— THE PROBLEM —
Return, word for word, every line that follows.
----
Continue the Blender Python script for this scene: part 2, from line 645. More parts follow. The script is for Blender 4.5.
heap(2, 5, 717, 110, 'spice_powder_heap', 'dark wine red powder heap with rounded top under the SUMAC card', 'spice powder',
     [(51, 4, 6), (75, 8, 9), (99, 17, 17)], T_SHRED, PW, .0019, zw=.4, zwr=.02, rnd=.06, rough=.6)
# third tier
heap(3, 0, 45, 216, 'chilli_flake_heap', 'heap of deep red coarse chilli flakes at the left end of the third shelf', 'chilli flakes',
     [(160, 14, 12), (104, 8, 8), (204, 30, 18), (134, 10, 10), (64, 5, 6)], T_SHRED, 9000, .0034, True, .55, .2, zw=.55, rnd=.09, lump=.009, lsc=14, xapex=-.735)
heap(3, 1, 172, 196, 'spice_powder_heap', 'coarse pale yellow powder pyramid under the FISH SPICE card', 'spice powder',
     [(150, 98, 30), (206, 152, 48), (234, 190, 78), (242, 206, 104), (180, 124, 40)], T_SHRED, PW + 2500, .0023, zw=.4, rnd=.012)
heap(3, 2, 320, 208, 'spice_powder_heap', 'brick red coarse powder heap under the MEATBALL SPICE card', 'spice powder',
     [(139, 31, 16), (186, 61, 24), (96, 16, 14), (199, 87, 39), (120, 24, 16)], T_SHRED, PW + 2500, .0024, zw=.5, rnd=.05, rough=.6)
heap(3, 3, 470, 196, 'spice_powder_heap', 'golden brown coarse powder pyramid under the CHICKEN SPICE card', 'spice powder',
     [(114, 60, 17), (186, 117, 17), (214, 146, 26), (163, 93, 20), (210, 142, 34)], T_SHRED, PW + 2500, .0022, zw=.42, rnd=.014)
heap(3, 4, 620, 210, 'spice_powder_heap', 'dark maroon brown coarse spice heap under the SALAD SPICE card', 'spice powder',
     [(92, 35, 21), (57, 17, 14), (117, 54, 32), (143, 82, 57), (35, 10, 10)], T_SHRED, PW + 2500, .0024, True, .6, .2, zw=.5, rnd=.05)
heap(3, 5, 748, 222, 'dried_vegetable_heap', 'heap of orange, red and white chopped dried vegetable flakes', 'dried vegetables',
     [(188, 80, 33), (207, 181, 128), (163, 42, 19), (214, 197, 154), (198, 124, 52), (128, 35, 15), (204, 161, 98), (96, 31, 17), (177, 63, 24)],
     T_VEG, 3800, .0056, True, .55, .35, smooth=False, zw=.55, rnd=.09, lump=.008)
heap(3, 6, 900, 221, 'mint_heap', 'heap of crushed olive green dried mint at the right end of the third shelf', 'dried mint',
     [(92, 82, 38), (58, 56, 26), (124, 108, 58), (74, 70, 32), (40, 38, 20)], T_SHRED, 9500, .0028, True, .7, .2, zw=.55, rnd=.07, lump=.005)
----
— ANSWER FOR THE TASK —
Continue the Blender Python script for this scene: part 2, from line 645. More parts follow. The script is for Blender 4.5.
heap(2, 5, 717, 110, 'spice_powder_heap', 'dark wine red powder heap with rounded top under the SUMAC card', 'spice powder',
     [(51, 4, 6), (75, 8, 9), (99, 17, 17)], T_SHRED, PW, .0019, zw=.4, zwr=.02, rnd=.06, rough=.6)
# third tier
heap(3, 0, 45, 216, 'chilli_flake_heap', 'heap of deep red coarse chilli flakes at the left end of the third shelf', 'chilli flakes',
     [(160, 14, 12), (104, 8, 8), (204, 30, 18), (134, 10, 10), (64, 5, 6)], T_SHRED, 9000, .0034, True, .55, .2, zw=.55, rnd=.09, lump=.009, lsc=14, xapex=-.735)
heap(3, 1, 172, 196, 'spice_powder_heap', 'coarse pale yellow powder pyramid under the FISH SPICE card', 'spice powder',
     [(150, 98, 30), (206, 152, 48), (234, 190, 78), (242, 206, 104), (180, 124, 40)], T_SHRED, PW + 2500, .0023, zw=.4, rnd=.012)
heap(3, 2, 320, 208, 'spice_powder_heap', 'brick red coarse powder heap under the MEATBALL SPICE card', 'spice powder',
     [(139, 31, 16), (186, 61, 24), (96, 16, 14), (199, 87, 39), (120, 24, 16)], T_SHRED, PW + 2500, .0024, zw=.5, rnd=.05, rough=.6)
heap(3, 3, 470, 196, 'spice_powder_heap', 'golden brown coarse powder pyramid under the CHICKEN SPICE card', 'spice powder',
     [(114, 60, 17), (186, 117, 17), (214, 146, 26), (163, 93, 20), (210, 142, 34)], T_SHRED, PW + 2500, .0022, zw=.42, rnd=.014)
heap(3, 4, 620, 210, 'spice_powder_heap', 'dark maroon brown coarse spice heap under the SALAD SPICE card', 'spice powder',
     [(92, 35, 21), (57, 17, 14), (117, 54, 32), (143, 82, 57), (35, 10, 10)], T_SHRED, PW + 2500, .0024, True, .6, .2, zw=.5, rnd=.05)
heap(3, 5, 748, 222, 'dried_vegetable_heap', 'heap of orange, red and white chopped dried vegetable flakes', 'dried vegetables',
     [(188, 80, 33), (207, 181, 128), (163, 42, 19), (214, 197, 154), (198, 124, 52), (128, 35, 15), (204, 161, 98), (96, 31, 17), (177, 63, 24)],
     T_VEG, 3800, .0056, True, .55, .35, smooth=False, zw=.55, rnd=.09, lump=.008)
heap(3, 6, 900, 221, 'mint_heap', 'heap of crushed olive green dried mint at the right end of the third shelf', 'dried mint',
     [(92, 82, 38), (58, 56, 26), (124, 108, 58), (74, 70, 32), (40, 38, 20)], T_SHRED, 9500, .0028, True, .7, .2, zw=.55, rnd=.07, lump=.005)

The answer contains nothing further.